Ruminations

Blog dedicated primarily to randomly selected news items; comments reflecting personal perceptions

Tuesday, August 10, 2010

Restrain, Rebuke, Punish

"You work a lifetime just to get by. Why would somebody break in and destroy everything I worked so hard for?"
These are no first-time offenders. With a streak of previous anti-social acts behind them to identify them as repeat social deviants of the criminal variety. Representing sociopathic tendencies that no one would willingly accept within a neighbourhood. All the more so those individuals who have been victimized by the truly grisly viciousness the unnamed louts perpetrated upon the security and comfort of the homes they stupidly and with obvious malice aforethought, penetrated.

Four break-ins on the same street, in the same day. One in which a pet gecko was incinerated in a microwave. Another where a small family dog was covered with paint. Where, upon entry to peoples' homes, the excitement-seeking youths whom the Youth Criminal Justice Act protects from identification, proceeded to trash. Where cans of paint were sloshed over furniture, over floors and walls. And where human excrement was flung about to ensure that the residents, on returning to their homes would be utterly repulsed by the filth.

These 'boys', guilty of previous incidents of assault, possession of weapons, breaking into school properties, made it their business to excavate food from refrigerators and freezers littering it about just as they did bedroom furniture; punctured television and computer screens, consumed food and beer, smoked marijuana and left the homes they invaded in a state of complete, disastrous disrepair. And the owners of those homes in despair, some with inadequate insurance to cover their losses.

So what kind of deviant mentality equates fun with wasting peoples' property, and hoping to succeed in wrecking peoples' lives? Is it possible to hope to teach such people who have no consideration for others - who feel that to break peoples' hearts by destroying what they've built up in a lifetime of work is great fun - that each and every one of us has a social and moral obligation to be decent human beings?

One of the victims of these break-ins appears to feel this way. She is herself a single mother, whose own work has been with helping troubled youth, as a professional counsellor. And who is appealing that these youth offenders not be sentenced to prison, nor to probationary time, but rather that they be committed to a year and a half of remediation. On the other hand, the lawyer representing one of the offender's interests feels a slap on the wrist would be just fine.

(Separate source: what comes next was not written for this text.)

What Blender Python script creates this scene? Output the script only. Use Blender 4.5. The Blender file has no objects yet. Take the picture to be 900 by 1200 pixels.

"We're not talking about a heinous crime where this young person has committed murder and chopped the body up", claimed the lawyer piously. Insisting that his client committed what is not considered to be violent offences under the Youth Criminal Justice Act; in which case the sentence, according to his logic, should a sentence of two years' probation and community service. And the add-on of an essay of regret for youthful indiscretion.

As an observer, seems to me what these young thugs did, should certainly qualify as violence perpetrated against others. Frying an innocent animal isn't exactly an act of kindness. What's that old adage? Do the crime, do the time...? And where the hell are the parents of these criminals-in-training? If they're too young to prosecute as adults for the crimes they've committed, then they should still be in the care of parental authority.

Where was that parental authority when it was needed? Prosecute them for lack of due diligence as supportive parents.